Truly I don’t think we are any angrier than we were, say, fifteen years ago when there was no social media to speak of. I remember around that time getting into some heated debates about whether Taco Bell was real food or not (it is), or whether Futurama was better than The Simpsons (it’s not). However, having outlets like Facebook, Twitter, and Reddit gives us license to express our anger many times a day to anyone who’ll read. I do it myself. There’s a certain rush in telling someone his opinions are bad, and he should feel bad.

Even though I contribute to it, all the negativity can be frustrating. Perhaps I would like to see people’s reactions to new Cheesecake Factory menu items without wading through comments about the restaurant being “to” expensive or not having locations in specific areas. Or what about this post about CT Fastrak, Connecticut’s new bus rapid transit system, on the Hartford Courant’s Facebook page? You see people (many of whom don’t use public transit) complaining about the new buses: pretty standard, yes? However, the comments quickly devolve into complaints about the city of Hartford, Governor Malloy, and Hartford Courant subscription prices. And you can find almost identical comments on many Hartford Courant posts regardless of the topic.

Who cares, right? We’ve got some high-quality, relevant comments there like, “what a joke.” Does it matter if people go off-topic to get some feelings off their chests? Honestly, if those were the worst of the cynical comments I’ve seen on social media, I would not bother to write this. At this point I expect people to be off-topic in Facebook comments. The negative comments that people make to and about individuals are what really get to me.

I expect people to write awful things about Dan Malloy and Kanye West: there’s no love for anyone who raises taxes or marries a Kardashian. I don’t imagine those two have time to read all of the comments about them, anyway. However, I regularly see Facebookers and YouTubers alike writing awful things about others for very silly reasons, sometimes no reason at all. Otherwise responsible adults will call someone a moron for having a different opinion on music, politics, or parenting. Normally helpful people will call someone a liar for saying she can’t lose weight. Someone accused me of sleeping with my cousin because I questioned her knowledge of history.

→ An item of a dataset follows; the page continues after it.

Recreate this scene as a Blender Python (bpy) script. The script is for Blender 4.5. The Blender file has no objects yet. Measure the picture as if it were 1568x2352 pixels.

I’m sure the majority of these people could never say things like that to anyone’s face. The keyboard gives us courage whether we are anonymous or not. I had a good laugh about the cousin thing, but others don’t have my sense of humor. Earlier today I watched a video that one of my favorite YouTubers, Cassey Ho (Blogilates), made in response to some of the mean-spirited comments she’s received. If you aren’t familiar with Cassey, she makes Pilates videos. I would guess she wears a women’s size four at most, yet people are complaining that she’s too “fat” to show anyone how to get in shape. She is just one of many women on Youtube getting crap for not living up to some aesthetic ideal. If she were thinner, that would probably be an issue, too.

I don’t want to make this a crusade for the oft-abused YouTube "celebrity", or a rant about the unpleasant things that women go through online. I could, and very well may, write a whole post on the latter. I just wonder how we feel comfortable enough to judge others—people we’ve never even met. Why can’t we resist writing something negative when the opportunity prevents itself?

I know I am all over the place as I write this. I know that this post could spawn plenty of negative comments itself (assuming anyone is reading). I just want you to bear with me as a get a little corny, a little trite. What if we take time to recommend a good TV show to a friend instead of tweeting a complaint about a bad TV show? What if we sign up to volunteer for local political campaigns instead of bashing our governor on every remotely related Facebook post? What if we dropped down and did some push-ups instead of asking a fitness trainer why she isn’t skinnier? And, while we’re at it, why don’t we make a cake out of rainbows and smiles? Clearly I’m kidding about the last one. Maybe I’m kidding about all of those recommendations. But I do think it’s worth considering the impact of all the negative content we create. Writing a rude remark doesn’t get the Kardashians off the air, the current president out of office, or “deadbeats” off welfare. So ask yourself, what do your comments do?